━━━ Collected data ━━━
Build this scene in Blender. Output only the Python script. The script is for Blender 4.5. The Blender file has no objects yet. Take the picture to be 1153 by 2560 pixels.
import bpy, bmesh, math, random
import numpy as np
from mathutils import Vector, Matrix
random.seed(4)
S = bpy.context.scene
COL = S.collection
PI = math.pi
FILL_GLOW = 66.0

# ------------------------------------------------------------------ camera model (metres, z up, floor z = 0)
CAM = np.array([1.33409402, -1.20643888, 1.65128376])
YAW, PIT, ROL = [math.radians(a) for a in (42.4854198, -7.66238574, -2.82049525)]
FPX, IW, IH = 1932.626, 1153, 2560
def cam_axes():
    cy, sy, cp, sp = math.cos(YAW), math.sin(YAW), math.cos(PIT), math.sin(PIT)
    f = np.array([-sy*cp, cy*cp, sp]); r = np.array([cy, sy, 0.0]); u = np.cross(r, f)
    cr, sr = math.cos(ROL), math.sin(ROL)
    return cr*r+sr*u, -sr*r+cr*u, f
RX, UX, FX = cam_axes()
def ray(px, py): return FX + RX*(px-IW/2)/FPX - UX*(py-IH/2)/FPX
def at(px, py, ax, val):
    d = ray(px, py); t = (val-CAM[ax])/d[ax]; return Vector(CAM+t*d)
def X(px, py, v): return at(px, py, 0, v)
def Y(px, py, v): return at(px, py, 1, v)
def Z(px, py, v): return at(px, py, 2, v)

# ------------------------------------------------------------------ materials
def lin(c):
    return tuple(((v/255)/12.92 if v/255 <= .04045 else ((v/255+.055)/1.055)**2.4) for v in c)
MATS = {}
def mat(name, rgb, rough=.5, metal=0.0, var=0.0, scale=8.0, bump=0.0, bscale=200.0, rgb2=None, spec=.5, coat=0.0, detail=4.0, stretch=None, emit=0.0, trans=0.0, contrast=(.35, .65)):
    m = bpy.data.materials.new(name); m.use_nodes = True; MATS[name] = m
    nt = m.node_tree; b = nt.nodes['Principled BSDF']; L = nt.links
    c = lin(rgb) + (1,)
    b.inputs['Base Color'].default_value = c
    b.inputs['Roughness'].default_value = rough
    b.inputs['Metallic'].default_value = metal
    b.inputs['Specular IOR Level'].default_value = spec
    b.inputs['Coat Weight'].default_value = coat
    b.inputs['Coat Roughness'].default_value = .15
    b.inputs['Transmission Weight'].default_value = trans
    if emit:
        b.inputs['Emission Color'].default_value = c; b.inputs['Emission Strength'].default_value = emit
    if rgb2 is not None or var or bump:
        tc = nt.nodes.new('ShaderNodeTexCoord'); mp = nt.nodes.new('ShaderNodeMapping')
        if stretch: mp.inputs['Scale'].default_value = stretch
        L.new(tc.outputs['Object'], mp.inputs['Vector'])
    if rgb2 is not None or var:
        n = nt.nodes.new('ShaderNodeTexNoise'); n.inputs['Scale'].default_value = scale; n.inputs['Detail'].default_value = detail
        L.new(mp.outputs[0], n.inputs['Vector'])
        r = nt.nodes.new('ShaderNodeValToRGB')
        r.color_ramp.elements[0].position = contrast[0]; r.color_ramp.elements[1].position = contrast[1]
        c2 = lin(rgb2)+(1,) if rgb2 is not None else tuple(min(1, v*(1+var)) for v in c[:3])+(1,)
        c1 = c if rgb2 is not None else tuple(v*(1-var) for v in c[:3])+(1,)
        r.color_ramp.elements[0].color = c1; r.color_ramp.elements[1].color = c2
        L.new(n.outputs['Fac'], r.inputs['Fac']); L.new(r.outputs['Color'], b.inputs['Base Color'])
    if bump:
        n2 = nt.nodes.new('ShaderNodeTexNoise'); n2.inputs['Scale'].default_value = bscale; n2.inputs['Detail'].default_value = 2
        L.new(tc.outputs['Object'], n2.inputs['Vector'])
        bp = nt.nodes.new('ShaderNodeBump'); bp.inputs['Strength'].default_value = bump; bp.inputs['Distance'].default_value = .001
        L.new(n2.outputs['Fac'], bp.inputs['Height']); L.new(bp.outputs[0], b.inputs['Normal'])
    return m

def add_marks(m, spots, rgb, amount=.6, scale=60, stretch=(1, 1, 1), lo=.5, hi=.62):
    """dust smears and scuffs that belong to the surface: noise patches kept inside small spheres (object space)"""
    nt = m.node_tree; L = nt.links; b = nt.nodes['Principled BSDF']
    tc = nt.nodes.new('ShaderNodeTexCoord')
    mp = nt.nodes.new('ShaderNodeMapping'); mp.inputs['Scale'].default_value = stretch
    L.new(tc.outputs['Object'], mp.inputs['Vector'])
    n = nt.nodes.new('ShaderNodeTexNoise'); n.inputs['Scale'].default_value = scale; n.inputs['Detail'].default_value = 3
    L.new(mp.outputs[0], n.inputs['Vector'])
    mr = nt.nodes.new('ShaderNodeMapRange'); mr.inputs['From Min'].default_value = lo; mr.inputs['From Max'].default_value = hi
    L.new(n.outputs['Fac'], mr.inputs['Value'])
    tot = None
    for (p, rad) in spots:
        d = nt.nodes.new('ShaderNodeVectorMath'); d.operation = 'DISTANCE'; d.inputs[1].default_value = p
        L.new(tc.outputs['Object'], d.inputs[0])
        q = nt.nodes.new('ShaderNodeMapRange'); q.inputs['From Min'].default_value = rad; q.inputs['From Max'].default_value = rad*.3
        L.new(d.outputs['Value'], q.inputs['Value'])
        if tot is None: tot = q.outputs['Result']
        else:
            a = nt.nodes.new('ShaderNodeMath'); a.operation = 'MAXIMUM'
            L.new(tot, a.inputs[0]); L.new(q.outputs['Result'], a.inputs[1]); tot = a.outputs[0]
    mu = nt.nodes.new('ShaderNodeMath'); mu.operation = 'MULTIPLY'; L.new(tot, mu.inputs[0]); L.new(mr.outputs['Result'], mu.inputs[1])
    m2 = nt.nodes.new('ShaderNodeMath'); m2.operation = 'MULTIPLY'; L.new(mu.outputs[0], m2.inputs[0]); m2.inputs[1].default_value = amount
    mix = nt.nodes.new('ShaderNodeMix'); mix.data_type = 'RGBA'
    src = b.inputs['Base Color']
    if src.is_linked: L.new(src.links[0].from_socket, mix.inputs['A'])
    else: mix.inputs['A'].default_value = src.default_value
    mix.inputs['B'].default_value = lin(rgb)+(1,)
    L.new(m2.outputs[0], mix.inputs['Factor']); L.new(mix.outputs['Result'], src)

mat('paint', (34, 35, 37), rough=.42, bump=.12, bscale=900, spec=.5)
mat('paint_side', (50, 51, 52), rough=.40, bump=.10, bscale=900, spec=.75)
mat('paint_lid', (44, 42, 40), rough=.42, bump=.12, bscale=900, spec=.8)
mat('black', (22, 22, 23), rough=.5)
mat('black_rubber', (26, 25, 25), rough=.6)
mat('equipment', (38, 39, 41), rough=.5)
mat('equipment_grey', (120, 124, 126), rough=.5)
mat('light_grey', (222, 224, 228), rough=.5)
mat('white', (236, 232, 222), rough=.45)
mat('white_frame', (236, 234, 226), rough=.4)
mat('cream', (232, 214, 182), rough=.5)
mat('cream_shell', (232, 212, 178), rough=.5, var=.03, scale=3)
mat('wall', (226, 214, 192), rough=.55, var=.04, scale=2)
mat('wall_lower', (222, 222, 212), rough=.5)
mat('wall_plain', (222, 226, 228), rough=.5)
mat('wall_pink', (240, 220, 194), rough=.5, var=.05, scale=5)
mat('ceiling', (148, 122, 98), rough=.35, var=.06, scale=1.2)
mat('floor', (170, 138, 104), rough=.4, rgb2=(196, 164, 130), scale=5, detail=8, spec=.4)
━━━
**Required work:**
Using the data above, repeat every line exactly.

**The completed task:**
Build this scene in Blender. Output only the Python script. The script is for Blender 4.5. The Blender file has no objects yet. Take the picture to be 1153 by 2560 pixels.
import bpy, bmesh, math, random
import numpy as np
from mathutils import Vector, Matrix
random.seed(4)
S = bpy.context.scene
COL = S.collection
PI = math.pi
FILL_GLOW = 66.0

# ------------------------------------------------------------------ camera model (metres, z up, floor z = 0)
CAM = np.array([1.33409402, -1.20643888, 1.65128376])
YAW, PIT, ROL = [math.radians(a) for a in (42.4854198, -7.66238574, -2.82049525)]
FPX, IW, IH = 1932.626, 1153, 2560
def cam_axes():
    cy, sy, cp, sp = math.cos(YAW), math.sin(YAW), math.cos(PIT), math.sin(PIT)
    f = np.array([-sy*cp, cy*cp, sp]); r = np.array([cy, sy, 0.0]); u = np.cross(r, f)
    cr, sr = math.cos(ROL), math.sin(ROL)
    return cr*r+sr*u, -sr*r+cr*u, f
RX, UX, FX = cam_axes()
def ray(px, py): return FX + RX*(px-IW/2)/FPX - UX*(py-IH/2)/FPX
def at(px, py, ax, val):
    d = ray(px, py); t = (val-CAM[ax])/d[ax]; return Vector(CAM+t*d)
def X(px, py, v): return at(px, py, 0, v)
def Y(px, py, v): return at(px, py, 1, v)
def Z(px, py, v): return at(px, py, 2, v)

# ------------------------------------------------------------------ materials
def lin(c):
    return tuple(((v/255)/12.92 if v/255 <= .04045 else ((v/255+.055)/1.055)**2.4) for v in c)
MATS = {}
def mat(name, rgb, rough=.5, metal=0.0, var=0.0, scale=8.0, bump=0.0, bscale=200.0, rgb2=None, spec=.5, coat=0.0, detail=4.0, stretch=None, emit=0.0, trans=0.0, contrast=(.35, .65)):
    m = bpy.data.materials.new(name); m.use_nodes = True; MATS[name] = m
    nt = m.node_tree; b = nt.nodes['Principled BSDF']; L = nt.links
    c = lin(rgb) + (1,)
    b.inputs['Base Color'].default_value = c
    b.inputs['Roughness'].default_value = rough
    b.inputs['Metallic'].default_value = metal
    b.inputs['Specular IOR Level'].default_value = spec
    b.inputs['Coat Weight'].default_value = coat
    b.inputs['Coat Roughness'].default_value = .15
    b.inputs['Transmission Weight'].default_value = trans
    if emit:
        b.inputs['Emission Color'].default_value = c; b.inputs['Emission Strength'].default_value = emit
    if rgb2 is not None or var or bump:
        tc = nt.nodes.new('ShaderNodeTexCoord'); mp = nt.nodes.new('ShaderNodeMapping')
        if stretch: mp.inputs['Scale'].default_value = stretch
        L.new(tc.outputs['Object'], mp.inputs['Vector'])
    if rgb2 is not None or var:
        n = nt.nodes.new('ShaderNodeTexNoise'); n.inputs['Scale'].default_value = scale; n.inputs['Detail'].default_value = detail
        L.new(mp.outputs[0], n.inputs['Vector'])
        r = nt.nodes.new('ShaderNodeValToRGB')
        r.color_ramp.elements[0].position = contrast[0]; r.color_ramp.elements[1].position = contrast[1]
        c2 = lin(rgb2)+(1,) if rgb2 is not None else tuple(min(1, v*(1+var)) for v in c[:3])+(1,)
        c1 = c if rgb2 is not None else tuple(v*(1-var) for v in c[:3])+(1,)
        r.color_ramp.elements[0].color = c1; r.color_ramp.elements[1].color = c2
        L.new(n.outputs['Fac'], r.inputs['Fac']); L.new(r.outputs['Color'], b.inputs['Base Color'])
    if bump:
        n2 = nt.nodes.new('ShaderNodeTexNoise'); n2.inputs['Scale'].default_value = bscale; n2.inputs['Detail'].default_value = 2
        L.new(tc.outputs['Object'], n2.inputs['Vector'])
        bp = nt.nodes.new('ShaderNodeBump'); bp.inputs['Strength'].default_value = bump; bp.inputs['Distance'].default_value = .001
        L.new(n2.outputs['Fac'], bp.inputs['Height']); L.new(bp.outputs[0], b.inputs['Normal'])
    return m

def add_marks(m, spots, rgb, amount=.6, scale=60, stretch=(1, 1, 1), lo=.5, hi=.62):
    """dust smears and scuffs that belong to the surface: noise patches kept inside small spheres (object space)"""
    nt = m.node_tree; L = nt.links; b = nt.nodes['Principled BSDF']
    tc = nt.nodes.new('ShaderNodeTexCoord')
    mp = nt.nodes.new('ShaderNodeMapping'); mp.inputs['Scale'].default_value = stretch
    L.new(tc.outputs['Object'], mp.inputs['Vector'])
    n = nt.nodes.new('ShaderNodeTexNoise'); n.inputs['Scale'].default_value = scale; n.inputs['Detail'].default_value = 3
    L.new(mp.outputs[0], n.inputs['Vector'])
    mr = nt.nodes.new('ShaderNodeMapRange'); mr.inputs['From Min'].default_value = lo; mr.inputs['From Max'].default_value = hi
    L.new(n.outputs['Fac'], mr.inputs['Value'])
    tot = None
    for (p, rad) in spots:
        d = nt.nodes.new('ShaderNodeVectorMath'); d.operation = 'DISTANCE'; d.inputs[1].default_value = p
        L.new(tc.outputs['Object'], d.inputs[0])
        q = nt.nodes.new('ShaderNodeMapRange'); q.inputs['From Min'].default_value = rad; q.inputs['From Max'].default_value = rad*.3
        L.new(d.outputs['Value'], q.inputs['Value'])
        if tot is None: tot = q.outputs['Result']
        else:
            a = nt.nodes.new('ShaderNodeMath'); a.operation = 'MAXIMUM'
            L.new(tot, a.inputs[0]); L.new(q.outputs['Result'], a.inputs[1]); tot = a.outputs[0]
    mu = nt.nodes.new('ShaderNodeMath'); mu.operation = 'MULTIPLY'; L.new(tot, mu.inputs[0]); L.new(mr.outputs['Result'], mu.inputs[1])
    m2 = nt.nodes.new('ShaderNodeMath'); m2.operation = 'MULTIPLY'; L.new(mu.outputs[0], m2.inputs[0]); m2.inputs[1].default_value = amount
    mix = nt.nodes.new('ShaderNodeMix'); mix.data_type = 'RGBA'
    src = b.inputs['Base Color']
    if src.is_linked: L.new(src.links[0].from_socket, mix.inputs['A'])
    else: mix.inputs['A'].default_value = src.default_value
    mix.inputs['B'].default_value = lin(rgb)+(1,)
    L.new(m2.outputs[0], mix.inputs['Factor']); L.new(mix.outputs['Result'], src)

mat('paint', (34, 35, 37), rough=.42, bump=.12, bscale=900, spec=.5)
mat('paint_side', (50, 51, 52), rough=.40, bump=.10, bscale=900, spec=.75)
mat('paint_lid', (44, 42, 40), rough=.42, bump=.12, bscale=900, spec=.8)
mat('black', (22, 22, 23), rough=.5)
mat('black_rubber', (26, 25, 25), rough=.6)
mat('equipment', (38, 39, 41), rough=.5)
mat('equipment_grey', (120, 124, 126), rough=.5)
mat('light_grey', (222, 224, 228), rough=.5)
mat('white', (236, 232, 222), rough=.45)
mat('white_frame', (236, 234, 226), rough=.4)
mat('cream', (232, 214, 182), rough=.5)
mat('cream_shell', (232, 212, 178), rough=.5, var=.03, scale=3)
mat('wall', (226, 214, 192), rough=.55, var=.04, scale=2)
mat('wall_lower', (222, 222, 212), rough=.5)
mat('wall_plain', (222, 226, 228), rough=.5)
mat('wall_pink', (240, 220, 194), rough=.5, var=.05, scale=5)
mat('ceiling', (148, 122, 98), rough=.35, var=.06, scale=1.2)
mat('floor', (170, 138, 104), rough=.4, rgb2=(196, 164, 130), scale=5, detail=8, spec=.4)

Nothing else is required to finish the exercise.